Patrick Sheehan, one of three 54-hole leaders, fell apart on the back nine Sunday. He only managed an even-par 70 and tied for third with Olin Browne and Billy Andrade, who posted matching rounds of 3-under-par 67. The trio came in at 10-under-par 270.
Franco began Sunday's final round tied with Sheehan and Quigley and with a spectacular approach at No. 9, Franco matched Sheehan atop the leaderboard at 12 under par.
Sheehan pulled ahead with an 8-footer for birdie at the ninth. Trouble loomed for Sheehan as he attempted to win his first tournament on the PGA Tour.
Sheehan missed the green at the par-3 11th and left with a bogey. Franco made a mess of the 12th to fall one behind Sheehan, but Sheehan had problems of his own at No. 12.
He drove right, then caught a flyer lie and knocked his second long and left. Sheehan faced a difficult, downhill chip with little green to work with, but he ran his ball through the other side of the green, into the fairway. Sheehan's fourth shot hit the stick and bounced 10 feet from the hole. He missed the bogey putt for a double-bogey 6.
Now with a two-stroke advantage, Franco played safely. He hit his approach 25 feet over the hole and two-putted for par at the 13th. At 14, Franco played his tee ball to 5 feet, but never seemed comfortable over the putt and missed right.
Franco took out his frustration from 14 on his ball at the par-5 15th. He smashed a drive into the first cut, then played his second on to the collar of the rough 20 feet from the hole. Franco chipped to 3 feet and ran home the birdie putt to go three ahead.
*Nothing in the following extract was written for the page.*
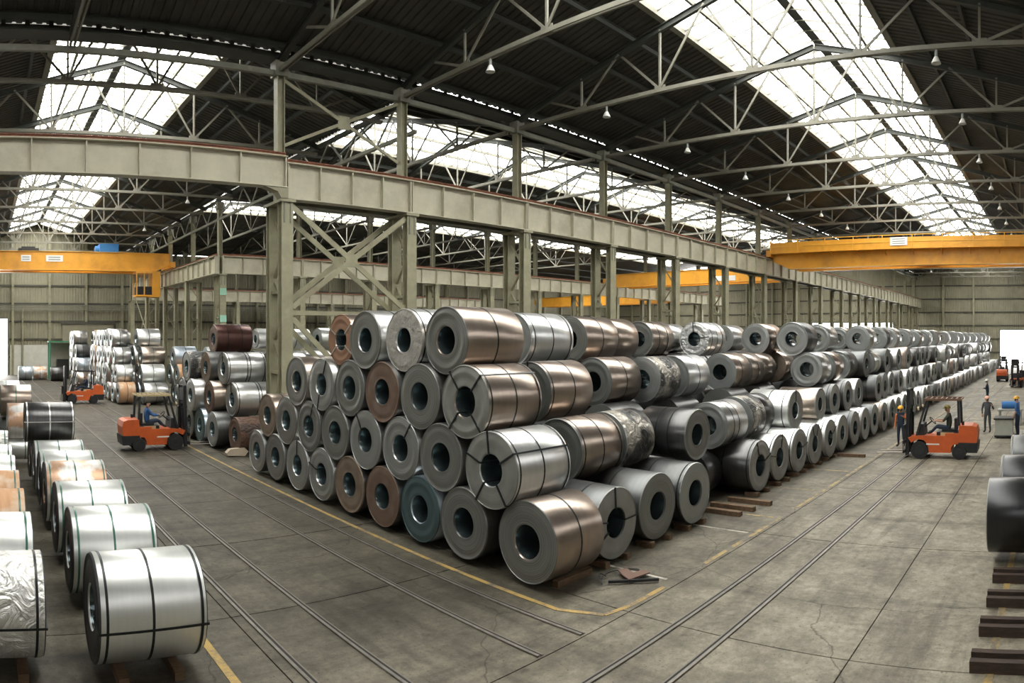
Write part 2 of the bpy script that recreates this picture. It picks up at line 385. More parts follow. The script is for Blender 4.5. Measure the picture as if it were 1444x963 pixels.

Funk was in the clubhouse at minus-11, while Quigley kept making pars. Franco made pars at 16 and 17, but Quigley inched within two with a birdie at the 17th after nearly holing his second shot. Sheehan also bogeyed 13 to fall off the pace.
Franco was up two when he waited on the par-5 18th tee. His drive went into the trees on the right side and he laid up short of the putting surface. Franco's second looked like it might be heading for the tall grass on the other side of the fairway, but stopped in the first cut.
Franco, the 1999 winner, pitched 30 feet past the flag, giving him a fast downhill putt. He flew it 3 feet past the hole, but converted for par. Now he watched to see if Quigley could make eagle and force a playoff.
Quigley drove into trees and hit his second down the fairway. He needed to hole out to force the sudden-death playoff, but missed right, allowing Franco his first win since 2000.
'I'm very happy because I waited almost five years for another win,' said Franco, who pocketed $630,000 for the win. 'I won here in 1999. This week is good for me.'
Franco is celebrating his 16th wedding anniversary this week and had his young daughter with him. This is a special place for Franco, who became the seventh multiple winner of this tournament. He now has four PGA Tour victories, two here and two in New Orleans.
Franco avoided the mistakes that plagued him in Saturday's third round. Several times on Saturday, Franco drove into terrible situations and he lost the outright lead with a bogey at 18.
On Sunday, he still had some miscues off the tee, but he played through it on his way to the winner's circle.
'Yesterday, I lost my focus on a couple of holes on the back nine,' said Franco. 'I did not lose my focus and I took a lot of confidence out of this. I was looking only for the trophy.'
Funk picked up more Ryder Cup points with his runner-up finish, as there is only three more weeks before the American team is finalized. He shot a 4-under 66 on Sunday.
Quigley posted a 1-under 69.
Defending champion Kenny Perry, who played in the penultimate group with Franco, tied for the lead briefly when he holed an 8-iron from 172 yards for an eagle at the eighth. He tallied three bogeys and one birdie the rest of the way for an even-par 70.
He tied for seventh with Bo Van Pelt (67) and Danny Briggs (68) at 9-under-par 271.
Scott Hoch took 10th at minus-8, while Scott Verplank narrowly missed out on Ryder Cup points. He tied for 11th with Jason Dufner at 7 under par and will not move up from his 12th position on the American list.